Fragments des jours
« Si toute la vie complexe de foules de gens se passe inconsciemment, c’est comme si cette vie n’avait pas existé. » L. Tolstoï
Ici et là, les signes se répètent, les corps s’oublient, et la conscience du monde s’échappe sous nos pieds engourdis. Pourtant, à travers un parcours sinueux, les mouvements se cristallisent dans des fragments de temps ; c’est là que l’étrangisation du quotidien s’opère, et que le monde devient flottant.
Si je devais qualifier mon travail en deux mots, je parlerais d’étrange habitat, ou bien d’étrange habitude *. Car les images formant la trame de ce corpus sont bien les fruits d’une habitude, devenant au fil de mes recherches une obsession galopante.
Progressivement, à force de traîner dans les rues, j’en suis venu à baisser les yeux plus qu’il ne le faut pour ne pas trébucher.
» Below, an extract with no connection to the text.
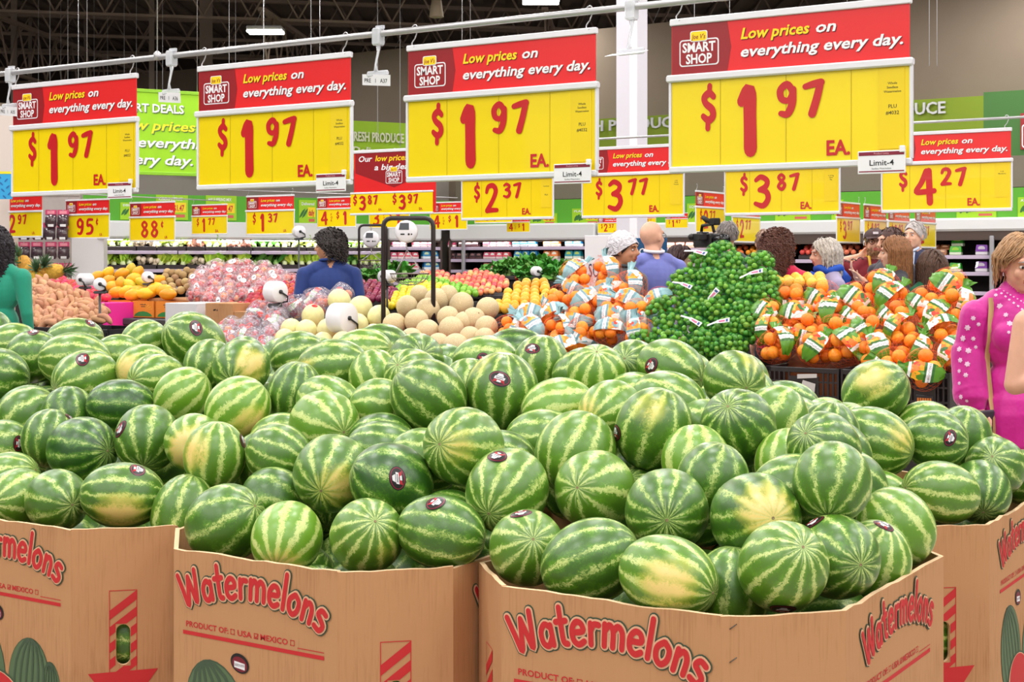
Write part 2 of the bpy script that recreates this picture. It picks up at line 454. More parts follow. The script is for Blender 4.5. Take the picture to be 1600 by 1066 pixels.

Gardant ma tête inclinée en direction du sol, je me suis laissé happer par ces étranges écritures colorées, signes annonciateurs d’une chirurgie urbaine à venir. Et c’est ainsi que des bouts de trottoir, des fragments de gazon, des parcelles goudronnées, se sont accumulés dans ma mémoire.
À partir de cette litanie visuelle, des images plus personnelles sont venues troubler l’habitude – comme des sortes de réminiscences. Ici, on peut voir des silhouettes, des passants anonymes, arpentant les rues de diverses villes. Lors de ces instants fugaces, ces personnes semblent être les passagers d’un espace liminal. Elles se trouvent en effet entre deux mondes, à la frontière entre l’ici et l’ailleurs, entre le conscient et l’inconscient. Et, comble du paradoxe, ces instants figés sont générés par le mouvement répétitif de la marche.
Ainsi, par l’intermédiaire d’images fragmentées et d’une itération de signes, apparaissent des moments suspendus, où chaque individu paraît flotter dans une zone inconnue, mais pourtant bien présente.
* Il est intéressant de noter que le verbe habiter a la même étymologie que le mot habitude – du latin habere (avoir).